A young man with a dubious past finds himself lodging in a house built on a rubbish dump presided over by Kath (Bridget Mastrocola), who is a traditional lusty landlady. She lives with her elderly father Kemp (Rory McCallum) who hasn’t spoken to his son Ed (Mike Goodenough) for twenty years after catching him in some unspecified act of immorality – though after Ed hires Sloane to be his chauffeur on the condition the uniform includes leather trousers we can make an educated guess.

Sloane is harder to perform than reading the play would suggest. This production – like many others – can see very good lines simply lost through the timing being a beat out, or getting the rhythm slightly wrong. After her father stabs Sloane with a toasting fork Kath asks ‘Did he attack you? He’s never shown signs before‘ which is a great line with its vaguely surreal suggestion that old people, like dogs, may suddenly turn. But here it doesn’t get a laugh or even raise a smile.

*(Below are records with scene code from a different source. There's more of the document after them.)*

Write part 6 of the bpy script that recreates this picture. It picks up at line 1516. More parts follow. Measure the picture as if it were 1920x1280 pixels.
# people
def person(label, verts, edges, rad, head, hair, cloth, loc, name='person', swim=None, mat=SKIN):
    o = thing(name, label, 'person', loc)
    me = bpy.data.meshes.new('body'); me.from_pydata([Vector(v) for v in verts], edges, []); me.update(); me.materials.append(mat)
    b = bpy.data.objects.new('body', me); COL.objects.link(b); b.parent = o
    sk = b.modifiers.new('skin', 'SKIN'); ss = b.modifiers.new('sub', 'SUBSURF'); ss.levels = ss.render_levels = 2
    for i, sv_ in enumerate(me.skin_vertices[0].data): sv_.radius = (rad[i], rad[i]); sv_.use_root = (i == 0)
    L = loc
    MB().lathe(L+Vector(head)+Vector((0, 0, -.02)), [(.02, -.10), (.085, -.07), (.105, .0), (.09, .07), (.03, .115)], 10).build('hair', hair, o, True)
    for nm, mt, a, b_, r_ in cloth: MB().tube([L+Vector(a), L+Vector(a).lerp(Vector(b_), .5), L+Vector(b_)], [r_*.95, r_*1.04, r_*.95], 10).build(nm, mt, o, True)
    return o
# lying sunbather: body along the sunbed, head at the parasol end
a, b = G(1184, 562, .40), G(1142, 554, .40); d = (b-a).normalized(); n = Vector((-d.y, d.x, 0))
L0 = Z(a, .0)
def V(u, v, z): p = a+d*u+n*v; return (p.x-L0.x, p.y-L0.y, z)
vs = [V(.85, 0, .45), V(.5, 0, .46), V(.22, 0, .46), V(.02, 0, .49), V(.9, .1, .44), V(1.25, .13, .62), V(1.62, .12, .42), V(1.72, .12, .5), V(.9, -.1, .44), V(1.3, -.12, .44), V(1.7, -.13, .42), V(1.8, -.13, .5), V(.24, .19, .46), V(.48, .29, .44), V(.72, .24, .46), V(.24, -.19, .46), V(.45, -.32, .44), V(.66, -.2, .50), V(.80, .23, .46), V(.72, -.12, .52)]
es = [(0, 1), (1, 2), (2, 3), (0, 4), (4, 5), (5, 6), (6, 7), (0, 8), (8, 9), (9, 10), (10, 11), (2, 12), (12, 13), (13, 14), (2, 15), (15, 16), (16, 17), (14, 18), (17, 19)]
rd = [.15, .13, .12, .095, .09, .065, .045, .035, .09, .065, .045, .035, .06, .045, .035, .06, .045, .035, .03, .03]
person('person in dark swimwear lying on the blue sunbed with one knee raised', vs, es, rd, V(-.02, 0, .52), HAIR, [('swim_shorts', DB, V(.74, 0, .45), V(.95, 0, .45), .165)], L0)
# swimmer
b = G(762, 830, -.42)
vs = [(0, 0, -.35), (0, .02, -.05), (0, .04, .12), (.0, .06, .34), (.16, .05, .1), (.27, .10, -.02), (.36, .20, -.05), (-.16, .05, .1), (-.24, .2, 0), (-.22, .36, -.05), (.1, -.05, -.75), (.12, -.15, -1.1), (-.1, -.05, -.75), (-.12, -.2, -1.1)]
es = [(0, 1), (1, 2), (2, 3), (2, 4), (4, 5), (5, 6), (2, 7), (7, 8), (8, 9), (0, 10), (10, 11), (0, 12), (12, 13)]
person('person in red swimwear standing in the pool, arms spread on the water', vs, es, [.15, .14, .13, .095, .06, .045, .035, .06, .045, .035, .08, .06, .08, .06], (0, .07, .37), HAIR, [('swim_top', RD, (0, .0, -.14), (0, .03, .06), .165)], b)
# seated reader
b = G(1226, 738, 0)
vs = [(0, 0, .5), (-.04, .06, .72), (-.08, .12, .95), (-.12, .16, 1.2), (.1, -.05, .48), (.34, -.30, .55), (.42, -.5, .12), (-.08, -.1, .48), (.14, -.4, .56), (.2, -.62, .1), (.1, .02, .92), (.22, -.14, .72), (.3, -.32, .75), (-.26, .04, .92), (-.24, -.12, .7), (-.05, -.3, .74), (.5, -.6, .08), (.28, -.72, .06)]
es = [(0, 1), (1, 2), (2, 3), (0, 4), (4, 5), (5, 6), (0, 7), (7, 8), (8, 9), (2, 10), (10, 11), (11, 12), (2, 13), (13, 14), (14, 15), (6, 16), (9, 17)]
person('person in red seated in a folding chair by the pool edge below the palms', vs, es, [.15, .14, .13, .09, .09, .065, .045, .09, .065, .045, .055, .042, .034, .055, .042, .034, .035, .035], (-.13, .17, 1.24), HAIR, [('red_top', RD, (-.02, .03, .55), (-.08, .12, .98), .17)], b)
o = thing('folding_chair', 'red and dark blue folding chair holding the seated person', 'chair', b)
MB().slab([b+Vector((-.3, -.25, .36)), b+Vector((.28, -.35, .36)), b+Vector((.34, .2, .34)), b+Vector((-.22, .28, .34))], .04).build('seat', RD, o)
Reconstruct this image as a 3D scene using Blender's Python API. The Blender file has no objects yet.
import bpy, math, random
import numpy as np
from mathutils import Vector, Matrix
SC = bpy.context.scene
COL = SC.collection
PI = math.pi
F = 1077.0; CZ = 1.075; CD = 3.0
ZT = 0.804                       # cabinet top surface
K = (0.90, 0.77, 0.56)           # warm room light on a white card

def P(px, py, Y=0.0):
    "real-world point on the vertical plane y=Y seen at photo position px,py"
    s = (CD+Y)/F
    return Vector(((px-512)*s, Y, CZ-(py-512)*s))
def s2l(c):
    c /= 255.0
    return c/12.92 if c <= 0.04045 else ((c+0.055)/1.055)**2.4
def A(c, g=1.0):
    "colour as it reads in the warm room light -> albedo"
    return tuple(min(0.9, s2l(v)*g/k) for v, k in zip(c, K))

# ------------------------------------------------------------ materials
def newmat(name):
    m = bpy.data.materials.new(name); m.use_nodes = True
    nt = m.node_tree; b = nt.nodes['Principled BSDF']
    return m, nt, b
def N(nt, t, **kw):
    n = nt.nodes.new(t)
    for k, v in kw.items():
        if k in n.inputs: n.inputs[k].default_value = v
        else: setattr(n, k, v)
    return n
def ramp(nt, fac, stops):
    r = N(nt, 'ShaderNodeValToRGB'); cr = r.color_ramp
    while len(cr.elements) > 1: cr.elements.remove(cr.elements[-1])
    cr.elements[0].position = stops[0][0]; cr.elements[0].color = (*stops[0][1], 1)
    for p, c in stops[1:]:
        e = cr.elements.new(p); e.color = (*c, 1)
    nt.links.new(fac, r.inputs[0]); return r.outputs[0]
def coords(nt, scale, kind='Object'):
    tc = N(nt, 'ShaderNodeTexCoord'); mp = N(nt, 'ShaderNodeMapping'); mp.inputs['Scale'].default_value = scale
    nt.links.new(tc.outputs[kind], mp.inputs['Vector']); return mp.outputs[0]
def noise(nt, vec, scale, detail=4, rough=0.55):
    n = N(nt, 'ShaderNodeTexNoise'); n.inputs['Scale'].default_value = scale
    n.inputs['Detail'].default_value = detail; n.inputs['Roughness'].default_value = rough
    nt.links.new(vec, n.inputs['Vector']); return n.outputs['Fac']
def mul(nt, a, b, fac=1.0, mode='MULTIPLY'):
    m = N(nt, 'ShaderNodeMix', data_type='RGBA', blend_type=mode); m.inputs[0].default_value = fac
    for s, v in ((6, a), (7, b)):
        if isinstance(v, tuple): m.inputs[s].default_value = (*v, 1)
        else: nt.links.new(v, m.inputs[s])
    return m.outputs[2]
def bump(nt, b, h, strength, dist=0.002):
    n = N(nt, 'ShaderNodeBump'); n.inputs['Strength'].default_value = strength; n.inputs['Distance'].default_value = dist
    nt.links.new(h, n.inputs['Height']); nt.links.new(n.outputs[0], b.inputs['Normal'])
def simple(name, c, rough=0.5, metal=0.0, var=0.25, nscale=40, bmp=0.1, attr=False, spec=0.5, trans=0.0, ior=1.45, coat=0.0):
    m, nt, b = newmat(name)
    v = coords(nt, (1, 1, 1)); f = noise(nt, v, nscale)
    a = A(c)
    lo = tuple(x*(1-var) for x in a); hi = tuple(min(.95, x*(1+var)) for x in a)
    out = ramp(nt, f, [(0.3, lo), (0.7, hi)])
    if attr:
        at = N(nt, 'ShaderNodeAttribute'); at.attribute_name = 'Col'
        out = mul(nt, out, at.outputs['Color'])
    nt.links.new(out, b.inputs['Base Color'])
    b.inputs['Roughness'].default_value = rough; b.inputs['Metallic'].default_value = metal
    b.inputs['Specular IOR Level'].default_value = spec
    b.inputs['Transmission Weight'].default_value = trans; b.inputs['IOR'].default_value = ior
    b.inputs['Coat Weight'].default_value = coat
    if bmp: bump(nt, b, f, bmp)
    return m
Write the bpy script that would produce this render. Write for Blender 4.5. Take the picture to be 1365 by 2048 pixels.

Though I also feel that the press night was a bit too early in the run as there were quite a few missed cues and the occasional fluffed line. Hopefully, after a few more performances, it will get the delivery it deserves.

Goodenough is excellent as the repressed East End queer who wouldn’t be out of place amongst the gay hoodlums of Performance. He’s domineering and menacing but also shows a wickedly funny side. The scene where he quizzes Sloane about growing up in an all-boys orphanage with a barely concealed lubriciousness is an absolute joy. Mastrocola gives Kath some depth, making her pitiable as well as a willing exploiter of the young man who she will end up sharing with her brother as if Sloane were the spoils of some domestic war. McCallum makes a wonderfully irascible, crotchety and generally unlovable old man. Unfortunately, I really didn’t get on with Drury’s Sloane. Certainly not a bad performance but it didn’t have nearly the power, the sense of swagger, that the role demands.

If you haven’t seen Sloane before this is a very good introduction; and when it hits its stride it is very funny. If it’s a play you’re familiar with you may end up just a tad disappointed at its missed opportunities.

Continues at the Emporium, London Road, Brighton until June 22.